De discussie heeft al meer dan een uur geduurd, en dat valt te merken. Terpstra bracht zijn hand keer op keer naar zijn te strak zittende stropdas. Grijpt de angst hem bij de keel dat hij straks opgeknoopt zal worden door de agressieve proletarische meute? Er breekt een periode van geharrewar over percentages aan. Gaat de bijstandsuitkering nu omlaag of niet? Wat willen de partijen? Het voorstel is: 50% laten betalen door de rijksoverheid, 20% door de gemeenten. Is dat hetzelfde als 70% van het minimumloon, in z'n geheel te betalen door het rijk? Af en toe afgewisseld door scherpe reakties uit het publiek zeuren Terpstra, Bakker en Leijnse door. Iemand in de zaal wil het geouwehoer een andere wending geven: "Laten we eens kijken naar de rijken. Ik ben ook tegen fraude, tegen de grote fraude van de rijken. Timmer van Philips verdient 3 ton per maand. Per maand! Dat noem ik legale fraude." Hij heeft geen sukses; de aandacht gaat alweer snel naar de heren politici die het publiek min of meer in slaap laten dommelen. We worden weer wakker als De Visser het woord neemt: "Er wordt met twee maten gemeten. Waarom kijken we niet naar de andere kant, naar de ondernemers? Tweederde van de ondernemers licht op. De overheid gaat daar heel anders mee om. Het CDA-programma houdt in dat er 4 miljard meer naar de rijken gaat. Er komen steeds meer kapitaalintensieve bedrijven bij, maar de werkloosheid blijft. Die bedrijven moeten belast worden, in plaats van de arbeid, zoals nu gebeurt. Er is sprake van veel te veel loonbelasting, en veel te weinig belasting op kapitaal, op vermogen."

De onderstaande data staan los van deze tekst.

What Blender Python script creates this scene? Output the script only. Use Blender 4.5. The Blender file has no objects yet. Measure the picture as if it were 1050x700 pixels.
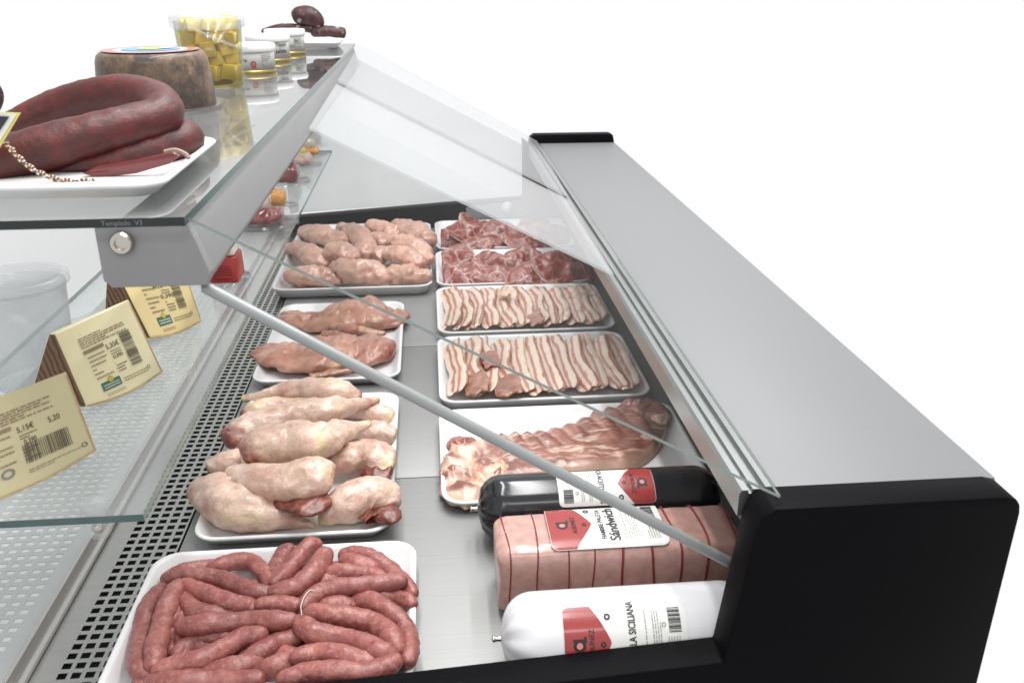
import bpy, bmesh, math, random
from mathutils import Vector, Matrix, noise
random.seed(7)
SC = bpy.context.scene
COL = SC.collection
PI = math.pi
# ------------------------------------------------------------------ camera numbers
CAMZ, FPX = .75, 918.0
_Y = Vector((-91, 376, 918)).normalized()
_p = math.atan2(376, 918)
_Z = Vector((0, math.cos(_p), -math.sin(_p)))
_X = _Z.cross(_Y) if _Z.cross(_Y).x > 0 else _Y.cross(_Z)
def at(px, py, x=None, y=None, z=None):
    """a point of the place, read off a photograph pixel and one known coordinate"""
    c = Vector((px - 525, 350 - py, FPX))
    d = Vector((_X.dot(c), _Y.dot(c), _Z.dot(c)))
    t = (z - CAMZ) / d.z if z is not None else (y / d.y if y is not None else x / d.x)
    return Vector((0, 0, CAMZ)) + d * t
def mpp(px, py, z):                      # metres per photo pixel at that point
    P = at(px, py, z=z) - Vector((0, 0, CAMZ))
    c = Vector((px - 525, 350 - py, FPX))
    return P.length / c.length

# ------------------------------------------------------------------ helpers
KB = .74                                # photographed tone -> base colour under these lamps
def lin(r, g, b):
    f = lambda c: (c / 12.92 if c <= .04045 else ((c + .055) / 1.055) ** 2.4)
    return (f(r / 255) * KB, f(g / 255) * KB, f(b / 255) * KB, 1)
LOC = {}
def put(o, parent, origin):
    COL.objects.link(o)
    if parent is None:
        o.location = origin
    else:
        o.parent = parent
        o.location = origin - LOC[parent]
    LOC[o] = Vector(origin)
    return o
def tag(o, label=None, cat=None, group=None, kind=None):
    if label: o['label'] = label
    if cat: o['category'] = cat
    if group: o['group'] = group
    if kind: o['kind'] = kind
    return o
def empty(name, loc, label, cat, group=None):
    o = bpy.data.objects.new(name, None); o.empty_display_size = .02
    put(o, None, Vector(loc)); return tag(o, label, cat, group)
def mk(name, V, F, mats, parent=None, fm=None, smooth=True, attrs=None, bevel=0, segs=2):
    V = [Vector(v) for v in V]
    lo = Vector((min(v.x for v in V), min(v.y for v in V), min(v.z for v in V)))
    hi = Vector((max(v.x for v in V), max(v.y for v in V), max(v.z for v in V)))
    org = Vector(((lo.x + hi.x) / 2, (lo.y + hi.y) / 2, lo.z))
    me = bpy.data.meshes.new(name)
    me.from_pydata([v - org for v in V], [], F)
    if not isinstance(mats, (list, tuple)): mats = [mats]
    for m in mats: me.materials.append(m)
    if fm:
        for p, i in zip(me.polygons, fm): p.material_index = i
    for k, vals in (attrs or {}).items():
        a = me.attributes.new(k, 'FLOAT', 'POINT')
        a.data.foreach_set('value', vals)
    if bevel:
        bm = bmesh.new(); bm.from_mesh(me)
        bmesh.ops.recalc_face_normals(bm, faces=bm.faces)
        ed = [e for e in bm.edges if len(e.link_faces) == 2 and e.calc_face_angle(0) > .5]
        bmesh.ops.bevel(bm, geom=ed, offset=bevel, segments=segs, profile=.5, affect='EDGES', clamp_overlap=True)
        bm.to_mesh(me); bm.free()
    else:
        bm = bmesh.new(); bm.from_mesh(me)
        bmesh.ops.recalc_face_normals(bm, faces=bm.faces)
        bm.to_mesh(me); bm.free()
    if smooth:
        for p in me.polygons: p.use_smooth = True
        if bevel or smooth == 'auto':
            try: me.set_sharp_from_angle(angle=.7)
            except Exception: pass
    o = bpy.data.objects.new(name, me)
    return put(o, parent, org)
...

Dat brengt het debat op de arbeid, en de verhouding tussen betaald en onbetaald werk (zie vraag 2). Leijnse geeft toe dat allerlei werkgelegenheidsprogramma's weinig of geen extra werkgelegenheid scheppen, maar benadrukt dat zonder die programma's de werkloosheid nog groter zou zijn. Het publiek stelt dat grote projecten niet geschikt zijn voor meer werkgelegenheid voor laaggeschoolden. Een vrouw: "Ik heb me omgeschoold, maar dan nog kom ik niet aan de bak." Van diverse kanten uit de zaal wordt aangedrongen op deeltijdarbeid. Leijnse erkent het recht daarop. Maar daarmee is het publiek niet tevreden: "En jullie dan? Gaan jullie in de Tweede Kamer ook een halve baan nemen?" Leijnse: "In bijna iedere baan kan het, dus ook in de Tweede Kamer." De la Mar betwijfelt of die deeltijdbanen er vanzelf zullen komen. Het publiek heeft nog meer noten op haar zang. Moet er geen maximuminkomen vastgesteld worden? En een maximum aantal werkuren per leefeenheid? Moeten vrijwilligers al dat werk onbetaald blijven doen? De Visser haakt hier op in: "Er moet een herverdeling van de arbeid komen. De overheid zegt steeds dat een hoop werk door vrijwilligers moet worden gedaan. Maar er staat geen betaling, geen materiële waardering tegenover. Ze moeten gewoon betaald krijgen voor hun werk."

De la Mar maakt snel een einde aan de avond. De tijd is om. We kunnen opnieuw terugzien op een geslaagde confrontatie tussen minimumlijders en bovenmodalen. Er broeit wat in de onderklasse. Nu is het zaak om ons te organiseren en af te rekenen met (de verdeel-en-heers-politiek van) de elite. Maar zover zijn we nog lang niet, voorlopig blijft het bij verbaal geweld.